Letting Go, by Maria Thompson Corley, Reviewed.

Letting Go

The characters in this lengthy romance lead full and interesting lives. They’re an ethnically diverse group with a couple of the lead protagonists being West Indian. The narrative is set largely in New York and Canada and there are cultural references to these two countries that mean little to a UK reader who’s never visited those lands, but that’s not at all unusual.

It took me a long time to read this book, partly because I was engaged for much of the time in editing my own novel and used this romance as a way of leaving that intense world for a while.

I expected some different voices, but discovered only that the characters were described physically: I found little in the way of cultural, ethnic or socially historical reference to their backgrounds.
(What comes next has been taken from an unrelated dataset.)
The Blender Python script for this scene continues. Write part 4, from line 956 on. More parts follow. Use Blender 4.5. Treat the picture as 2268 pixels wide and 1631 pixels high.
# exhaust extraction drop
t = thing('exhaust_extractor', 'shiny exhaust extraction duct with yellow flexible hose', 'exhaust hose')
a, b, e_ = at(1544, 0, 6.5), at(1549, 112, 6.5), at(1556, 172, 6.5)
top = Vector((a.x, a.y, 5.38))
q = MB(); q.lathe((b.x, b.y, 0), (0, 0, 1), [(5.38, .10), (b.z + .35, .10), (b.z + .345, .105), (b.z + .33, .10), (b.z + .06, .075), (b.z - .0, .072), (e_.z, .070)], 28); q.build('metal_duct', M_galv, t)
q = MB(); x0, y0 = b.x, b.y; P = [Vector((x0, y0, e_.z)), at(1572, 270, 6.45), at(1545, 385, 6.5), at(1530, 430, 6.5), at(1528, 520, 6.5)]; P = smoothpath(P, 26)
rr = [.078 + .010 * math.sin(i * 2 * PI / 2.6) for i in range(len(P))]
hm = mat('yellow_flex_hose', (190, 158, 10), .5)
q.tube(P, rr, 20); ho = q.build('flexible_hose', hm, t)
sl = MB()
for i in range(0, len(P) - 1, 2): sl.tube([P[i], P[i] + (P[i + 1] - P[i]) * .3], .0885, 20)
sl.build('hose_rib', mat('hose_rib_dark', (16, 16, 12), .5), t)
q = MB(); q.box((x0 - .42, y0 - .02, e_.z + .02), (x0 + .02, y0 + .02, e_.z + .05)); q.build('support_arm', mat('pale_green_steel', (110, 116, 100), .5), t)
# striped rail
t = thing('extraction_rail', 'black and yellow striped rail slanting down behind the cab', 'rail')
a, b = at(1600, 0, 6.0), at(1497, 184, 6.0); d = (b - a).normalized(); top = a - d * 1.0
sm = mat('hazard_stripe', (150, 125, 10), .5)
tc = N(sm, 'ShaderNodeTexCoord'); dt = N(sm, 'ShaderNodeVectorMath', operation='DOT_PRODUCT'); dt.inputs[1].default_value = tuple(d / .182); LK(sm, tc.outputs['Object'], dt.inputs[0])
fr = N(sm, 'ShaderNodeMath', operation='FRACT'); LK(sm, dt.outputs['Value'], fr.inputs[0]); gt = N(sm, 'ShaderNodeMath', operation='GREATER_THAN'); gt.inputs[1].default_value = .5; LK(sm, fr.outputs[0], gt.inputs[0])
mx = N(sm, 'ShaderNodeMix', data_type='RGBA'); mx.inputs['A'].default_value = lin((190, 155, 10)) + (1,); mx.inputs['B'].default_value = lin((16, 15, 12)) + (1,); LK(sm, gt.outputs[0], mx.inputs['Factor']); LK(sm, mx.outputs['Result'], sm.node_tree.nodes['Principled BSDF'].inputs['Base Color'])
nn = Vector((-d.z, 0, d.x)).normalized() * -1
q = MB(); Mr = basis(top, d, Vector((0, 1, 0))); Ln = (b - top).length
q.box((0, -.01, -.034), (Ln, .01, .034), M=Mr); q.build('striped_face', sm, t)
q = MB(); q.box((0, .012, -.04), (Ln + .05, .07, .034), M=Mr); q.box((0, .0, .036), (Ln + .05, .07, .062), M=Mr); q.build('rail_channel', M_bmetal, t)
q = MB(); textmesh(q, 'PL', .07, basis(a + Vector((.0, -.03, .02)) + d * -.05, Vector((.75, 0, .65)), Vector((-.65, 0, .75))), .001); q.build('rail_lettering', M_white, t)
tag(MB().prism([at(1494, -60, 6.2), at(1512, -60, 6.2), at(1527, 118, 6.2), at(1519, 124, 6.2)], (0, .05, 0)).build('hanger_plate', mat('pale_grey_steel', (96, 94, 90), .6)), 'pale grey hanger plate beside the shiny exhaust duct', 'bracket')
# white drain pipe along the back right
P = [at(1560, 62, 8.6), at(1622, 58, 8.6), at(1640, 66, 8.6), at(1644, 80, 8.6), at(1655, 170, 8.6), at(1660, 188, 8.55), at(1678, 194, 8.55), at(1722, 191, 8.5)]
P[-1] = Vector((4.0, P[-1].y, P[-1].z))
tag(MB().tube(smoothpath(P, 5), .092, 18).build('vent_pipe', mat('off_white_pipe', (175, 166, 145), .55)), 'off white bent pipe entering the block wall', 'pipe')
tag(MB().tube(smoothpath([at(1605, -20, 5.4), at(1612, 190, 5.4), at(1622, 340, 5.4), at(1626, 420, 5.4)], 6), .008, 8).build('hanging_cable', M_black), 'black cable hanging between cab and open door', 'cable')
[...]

Though the pervading air of ‘being different’ did seep through the text.

For me, engaging with characters is crucial to my enjoyment of a novel. In this work, though it’s well written and has an underlying good story, I was unable to engage with any of the people in its pages. I can’t fully explain why that should be the case; except that I was unable to feel with them, I was not involved.

There’s a good deal here for New Yorkers, for those in education and for those who dwell in the world of music.

The author has a lot to offer. I wondered if a more ruthless edit, some cutting of what seemed to me unnecessary description, might help the pace. It’s a long novel and would lose little by such reduction.

I’m sure many readers will thoroughly enjoy this book. I’m a little saddened I’m not one of them.